It would not take more than the ten digits on my two hands to count the number of times I have been on a horse. I really love horses. Their sleekness

Trina Machacek

It would not take more than the ten digits on my two hands to count the number of times I have been on a horse.  I really love horses. Their sleekness and warm coats. There is nothing like the smell of a horse.  Ruddy and wholesome like no other smell on earth.

When I see horses I have this nearly overwhelming urge to bound over and jump right on and trot off into the sunset.  It is so romantic.  I picture myself being like the cowboys of the old western movies.  Grabbing the horn of the saddle and without even using the stirrups I just flip myself up and on and away I go. Heck I bet I could even run up from behind one and jump into the saddle.  Really how hard could that be?  It is done all the time on TV! But alas I know that horseback riding is not in my future much more than it has been in my past.

Here is a look at one of my many times I rode a horse.  He was a big old, yes old, I was told he was about 15 years old, gentle as an island breeze, red sorrel owned by a friend of a friend.

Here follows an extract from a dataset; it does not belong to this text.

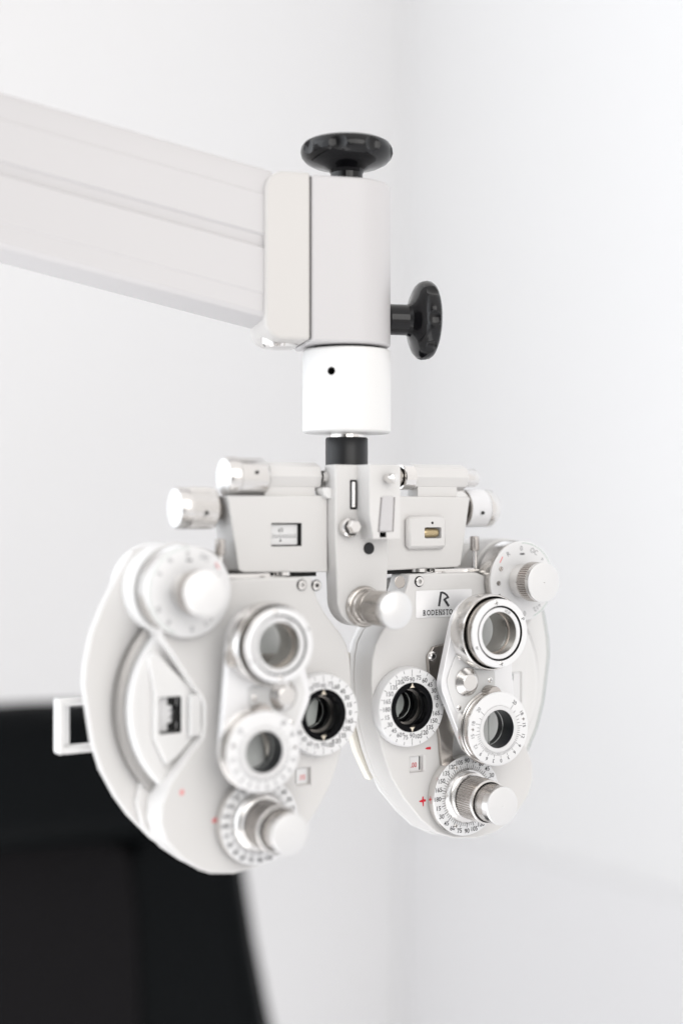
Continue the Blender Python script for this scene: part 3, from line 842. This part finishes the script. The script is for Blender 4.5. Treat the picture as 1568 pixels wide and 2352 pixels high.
mb = MB(); mb.lathe([(.85, -11.6), (.85, -11.3)], (55.2, 0, -7.0), 'F', 'hole', 20, cap1=True); mb.build('level_dot', ph)
# ---- left carriage: distance scale
mb = MB(True)
mb.sheet([(38.3, -20.3), (58.5, -20.3), (58.5, -7.3), (38.3, -7.3)], -19.4, 'dial')
mb.sheet([(38.3, -20.3), (39.4, -20.3), (39.4, -7.3), (38.3, -7.3)], -19.3, 'hole')
for k in range(17):
    mb.sheet([(40.5 + k * 1.05, -15.4), (40.72 + k * 1.05, -15.4), (40.72 + k * 1.05, -13.6 + (.5 if k % 5 == 0 else 0)), (40.5 + k * 1.05, -13.6 + (.5 if k % 5 == 0 else 0))], -19.3, 'ink')
mb.sheet([(39.4, -15.7), (58.5, -15.7), (58.5, -15.5), (39.4, -15.5)], -19.3, 'ink')
mb.sheet([(50.2, -18.0), (51.9, -18.0), (51.05, -16.2)], -19.3, 'ink')
mb.text('60', (51, -11.0), 2.6, -19.3, 'ink')
mb.build('distance_scale', ph)

# ---- name plate
mb = MB()
def rrect(x0, x1, z0, z1, r, n=5):
    pts = []
    for cx_, cz_, a0 in ((x1 - r, z1 - r, 0), (x0 + r, z1 - r, pi / 2), (x0 + r, z0 + r, pi), (x1 - r, z0 + r, 3 * pi / 2)):
        pts += [(cx_ + r * math.cos(a0 + pi / 2 * k / n), cz_ + r * math.sin(a0 + pi / 2 * k / n)) for k in range(n + 1)]
    return pts
mb.prism(rrect(40.0, 83.5, -67.4, -50.0, 1.0), -8.1, -7.6, 'plate')
def stroke(mb, pts, wid, F, m_):
    for (x0, z0), (x1, z1) in zip(pts, pts[1:]):
        d = math.hypot(x1 - x0, z1 - z0); nx, nz = -(z1 - z0) / d * wid / 2, (x1 - x0) / d * wid / 2
        ex, ez = (x1 - x0) / d * wid * .25, (z1 - z0) / d * wid * .25
        mb.sheet([(x0 + nx - ex, z0 + nz - ez), (x0 - nx - ex, z0 - nz - ez), (x1 - nx + ex, z1 - nz + ez), (x1 + nx + ex, z1 + nz + ez)], F, m_)
def lab(x, y):                                    # crop pixels of the plate -> plate millimetres
    return (40.0 + (x - 30) * 42.8 / 570, -50.1 - (y - 815 + (x - 30) * .033) * .0606)
stroke(mb, [lab(266, 972), lab(287, 832)], 1.6, -7.56, 'ink')
stroke(mb, [lab(284, 834), lab(300, 832), lab(322, 841), lab(345, 860), lab(360, 886)], 1.25, -7.5, 'ink')
stroke(mb, [lab(362, 884), lab(341, 892), lab(318, 908)], 1.2, -7.45, 'ink')
stroke(mb, [lab(320, 906), lab(341, 938), lab(362, 972)], 1.6, -7.40, 'ink')
xs = 45.2
for ch, wd in zip('RODENSTOCK', (3.5, 4.1, 4.0, 3.2, 4.0, 2.9, 3.3, 4.1, 3.8, 3.8)):
    wd *= .80
    mb.text(ch, (xs + wd / 2, -64.3), 3.5, -7.5, 'ink', 0, .76, .022)
    if ch in 'RENTK':                             # small serifs
        for zz in (-66.0, -62.7):
            if ch == 'T' and zz > -64: continue
            xa, xb = ((xs + .1, xs + 1.5) if ch != 'T' else (xs + 1.0, xs + 2.3))
            mb.sheet([(xa, zz - .1), (xb, zz - .1), (xb, zz + .14), (xa, zz + .14)], -7.46, 'ink')
            if ch in 'NK':
                mb.sheet([(xs + wd - 1.4, zz - .1), (xs + wd - .1, zz - .1), (xs + wd - .1, zz + .14), (xs + wd - 1.4, zz + .14)], -7.46, 'ink')
    xs += wd
mb.build('nameplate', ph)
mb = MB(); mb.lathe([(4.0, -8.0), (3.7, -7.9), (3.5, -8.4)], (26.2 + 2, -0, -44.2), 'F', 'steel', 40); mb.lathe([(3.9, -8.05), (.01, -7.9)], (28.2, 0, -44.2), 'F', 'steel', 40)
mb.build('blind_plug', ph)

# ---- upper cross bars
mb = MB()                                         # right: octagonal sleeve
mb.lathe([(7.9, 46.0), (8.6, 46.8), (8.6, 87.5), (8.0, 88.4), (4, 88.4)], (0, -25, 22.6), 'X', 'body', 8)
mb.box(49, 80, -31, -19, 9.9, 16.5, 'body')
sl_ = mb.build('bar_sleeve', ph, .4, 2, angle=20)
mb = MB(); mb.lathe([(5.9, 88.0), (6.0, 97.5), (5.6, 98.4), (.1, 98.6)], (0, -25, 22.6), 'X', 'alusmooth', 48); mb.build('cross_bar', ph)
mb = MB(); mb.lathe([(8.4, 47), (8.4, 39.5), (7.9, 38.8), (6.6, 38.8), (6.4, 46, 'hole'), (.1, 46, 'hole')], (0, -25, 22.6), 'X', 'chrome', 48); mb.lathe([(5.6, 45), (5.6, 34)], (0, -25, 22.6), 'X', 'steel', 40, cap1=True); mb.build('bar_collar', ph)
mb = MB(True)                                     # left: sleeve with thumb knob
mb.lathe([(4, 22.8), (8.2, 22.9), (8.9, 23.6), (8.9, 61.0)], (0, -25, 21.8), 'X', 'body', 8)
mb.box(27, 62, -31, -19, 9.9, 15.5, 'body')
mb.build('bar_sleeve', ph, .4, 2, angle=20)
mb = MB(True); mb.lathe([(9.2, 59.5), (10.8, 60.2), (11.6, 61.2), (11.8, 62.0), (11.8, 79)], (0, -25, 21.2), 'X', 'alusmooth', 64); mb.lathe([(11.8, 79), (12.3, 79.8), (12.1, 84.5), (10.8, 86.8), (8.5, 87.3, 'alucap'), (.1, 87.6, 'alucap')], (0, -25, 21.2), 'X', 'alusmooth', 64)
mb.lathe([(1.1, 11.4), (1.1, 12.2)], (70, -25, 23.8), (0, 1, 0.001), 'hole', 16, cap1=True)
mb.build('tilt_knob', ph)
mb = MB(True); mb.lathe([(3.7, 8), (3.7, 23.5)], (0, -18, 21.8), 'X', 'chrome', 40, cap0=True); mb.build('cross_shaft', ph)

# ---- central bracket
hw = 19.6
pts = [(-hw, 29.2), (-hw, -14), (-18.0, -50)] + [(18 * math.cos(t), -53 + 18.2 * math.sin(t)) for t in [pi + pi * k / 20 for k in range(1, 20)]] + [(18.0, -50), (hw, -14), (hw, 29.2)]
mb = MB(); mb.prism(pts, -21, -7, 'body'); br = mb.build('centre_bracket', None, 1.3, 4)
mb = MB(); mb.box(-20.5, 20.5, -40, -21.2, -34, 26, 'body'); mb.build('carrier', ph, 1.0, 3)
c = MB(); c.box(-8.6, -4.2, -13, 0, 2.0, 19.5, 'hole'); c = c.build('c'); cut(br, c); br.parent = ph
mb = MB(); mb.prism([(-4.0, 29.0), (-4.0, -2), (-1.0, -16.5), (18.2, -16.5), (18.4, 29.0)], -7.2, 7.5, 'body')
fb = mb.build('front_block', None, 1.5, 4)
c = MB(); c.prism([(4.0, 9.0), (14.6, 9.0), (13.4, -12.2), (1.8, -12.2)], 5.8, 12, 'body'); c = c.build('c')
c2 = MB(); c2.box(3.4, 8.0, -1, 12, -15.6, -12.4, 'hole'); c2 = c2.build('c')
cut(fb, c, c2); fb.parent = ph
mb = MB(); mb.prism([(5.2, 9.8), (13.4, 9.8), (12.3, -11.9), (3.1, -11.9)], 5.6, 7.9, 'arm'); mb.build('slider', ph, .4, 2)
mb = MB(); mb.lathe([(2.6, 7), (2.6, 11), (3.1, 11.5), (3.1, 15.0), (2.5, 16.4), (1.0, 17.0), (.05, 17.1)], (8.2, 0, 20.6), 'F', 'chrome', 40); mb.build('release_pin', ph)
mb = MB(); mb.lathe([(1.6, 3.0), (1.6, 18.5)], (-6.4, -7.6, 0), 'Z', 'chrome', 24, cap0=True, cap1=True); mb.build('guide_pin', ph)
mb = MB(); mb.lathe([(5.9, -7.2), (5.9, -2.4), (5.2, -1.6), (5.0, -1.4)], (-11.4, 0, -9.5), 'F', 'chrome', 40); mb.lathe([(4.9, -1.6), (4.6, 2.4), (3.6, 3.4), (.1, 3.6)], (-11.0, 0, -9.0), 'F', 'chrome', 6); mb.build('hex_screw', ph)
mb = MB(); mb.lathe([(3.7, -7.1), (3.7, -6.4), (3.4, -6.2), (.05, -6.2)], (4.4, 0, -22.6), 'F', 'blackmatt', 40); mb.build('black_plug', ph)
mb = MB(); mb.prism([(-7, -16), (-5.0, -16), (-5.6, -38)], -7.05, -4.5, 'white'); mb.bm.free()
# clamp knob at the bracket's foot
mb = MB()
z0 = -58.6
mb.lathe([(12.8, -7.2), (12.9, -5.4), (12.0, -3.8), (11.2, -3.4), (10.6, -1.0), (9.8, -.2), (9.6, 2.6), (10.0, 3.2), (10.4, 4.0), (10.4, 5.5), (9.7, 6.0)], (0.6, 0, z0), 'F', 'steel', 96)
mb.build('knob_collar', ph)
mb = MB()
mb.lathe([(9.7, 6.0), (10.4, 6.6), (10.6, 8)], (0.6, 0, z0), 'F', 'steel', 96)
mb.lathe([(10.6, 8), (10.7, 24.0)], (0.6, 0, z0), 'F', 'steel', teeth=80, tdepth=.16)
mb.lathe([(10.7, 24), (11.2, 24.8), (11.6, 29.4), (11.1, 30.7, 'alucap'), (9.8, 31.4, 'alucap'), (.05, 31.8, 'alucap')], (0.6, 0, z0), 'F', 'alusmooth', 96)
mb.build('pivot_knob', ph)
# small release hook by the left shaft
mb = MB(True); mb.prism(smooth_outline([(18, 14.5), (24, 15.5), (26, 13), (23, 8.5), (18, 8)], 1), -22, -12, 'white'); mb.build('release_hook', ph, .8, 3)

# ---- side handle loops at the rear of each head
for mir in (True, False):
    mb = MB(mir)
    mb.box(174.6, 178.3, -66, -56, -142.5, -109.5, 'white'); mb.box(150, 175.3, -66, -56, -114, -109.6, 'white'); mb.box(150, 175.3, -66, -56, -142.4, -138, 'white')
    mb.box(150, 156, -66, -43, -142, -110, 'white')
    mb.build('rear_bracket', ph, 1.6, 3)
    mb = MB(mir); mb.box(169.5, 173.4, -64, -62, -138.3, -113.7, 'alucap'); mb.build('rear_window', ph)

# ------------------------------------------------------------------ parts of parts
SUB = {'power_wheel': 'lens_housing', 'disc_edge': 'lens_housing', 'wheel_cover': 'lens_housing', 'viewer_block': 'lens_housing', 'window_frame': 'lens_housing', 'power_readout': 'lens_housing', 'rear_cover': 'lens_housing',
       'back_plate': 'lens_housing', 'face_shield': 'lens_housing', 'socket_screw': 'lens_housing', 'cylinder_readout': 'lens_housing', 'steel_plate': 'lens_housing', 'plate_screw': 'lens_housing',
       'red_mark': 'lens_housing', 'dial_drum': 'power_dial', 'power_knob': 'power_dial', 'lens_tube': 'aperture_dial', 'lens': 'aperture_dial', 'cylinder_knob': 'axis_dial', 'axis_knob': 'axis_dial',
       'cover_plate': 'swing_arm', 'cover_screw': 'swing_arm', 'pivot_button': 'swing_arm', 'flip_ring': 'lens_holder', 'lens_mount': 'lens_holder', 'cross_cylinder_lens': 'lens_holder', 'flip_knob': 'lens_holder',
       'prism_dial': 'prism_base', 'prism_ring': 'prism_base', 'prism_lens': 'prism_base', 'prism_adjuster': 'prism_base', 'swivel': 'carriage', 'gap_shade': 'carriage', 'locking_lever': 'carriage', 'centring_knob': 'carriage'}
for (nm, sd), obs in list(REG.items()):
    if nm in SUB and sd:
        for o in obs:
            o.parent = REG[(SUB[nm], sd)][0]
for nm, tgt, sd in (('level_bezel', 'carriage', 1), ('spirit_level', 'carriage', 1), ('level_dot', 'carriage', 1), ('distance_scale', 'carriage', -1), ('nameplate', 'lens_housing', 1), ('blind_plug', 'lens_housing', 1),
                    ('front_block', 'centre_bracket', 0), ('slider', 'centre_bracket', 0), ('release_pin', 'centre_bracket', 0), ('guide_pin', 'centre_bracket', 0), ('hex_screw', 'centre_bracket', 0),
                    ('black_plug', 'centre_bracket', 0), ('carrier', 'centre_bracket', 0), ('knob_collar', 'pivot_knob', 0)):
    REG[(nm, 0)][0].parent = REG[(tgt, sd)][0]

There were four of us that bright warm late spring day, going for a short ride just to give the horses some light exercise. I was about 16 and all the girls were crazy for cowboys.  Just as cowboys were crazy for cowgirls. (Hey they don’t call ‘em Wrangler butts because they aren’t cute!)

So we gathered at the pens where the magnificent four horses stood ready to haul us giggling school girls out across the prairie, or in our case down an alley way, out into and up a wash, over a little mound of earth, back around a fence down the alley way and back to the pens.  About a 3 or 4 mile ride. Not being all that familiar with horse etiquette and saddlery my friend got Old Red, really that was his name, ready for me to climb aboard and look like I actually knew what I was doing.

Now let me just say here that horses look really inviting, from a far. An animal that, while you are one side of a fence and he is on the other will walk over to you to happily munch away on some stray grass you’ve picked all the while he is  looking hungry and friendly.  But when I got up close and there was no fence between me and Old Red, he looked like a mountain. A huge, red, hairy, breathing mountain. He slowly turned his head my way, looked me right in the face with a look that conveyed, “Go ahead sweet thing, climb on up—if you dare.” My limitations at 16 were boundless, now they have huge boundaries.

I was not about to show fear, or common sense.  I could just barely reach the saddle horn and as I did I raised my foot to a height that felt somewhat higher than my shoulders to gain access to the stirrup. As my ascent began I pulled and oofed myself up until my Wrangler you know what, smacked leather.   As my head adjusted to the height I was reminded of flying over the patchwork quilt of the Midwest. Dang the ground was far away.  Then the fun really began.

I was told Old Red never ran anymore.  He was wrought with arthritis, his joints were those of an 80 year old, and he was, as is as every horse I have heard about, just as tame and calm as a new born kitten. Horses and riders head down the alleyway to get to the freedom of the wild outdoors, well really just south of town.  When all of a sudden calm, quiet, sickly Old Red got a wild hair and bolted, yes bolted for the free range.  With yours truly hanging on for dear life.  I vaguely remember my friends hollering pull up on the reins, pull up on the reins!  Well I had seen many a western movie, I know what whoa meant and how to pull up on the reins. But Old Red was having none of my screaming whoas. I’m pretty sure as he galloped at about fifty miles an hour, out the alley way across the ditch and towards a fence, he turned his head back towards me, and he was laughing. Mere inches from the fence he stopped on a dime.  He was quivering with excitement.  I was just quivering.  My friend of course said she had never ever seen Old Red do that.  I climbed down, led Old Red Back to the pen, rubbed him down and discussed with him what I presumed was his final hurrah of a ride.  As I left him standing there, smelling of liniment and the ruddy outdoors, I knew it would be a very cold day before I was ever back in the saddle again.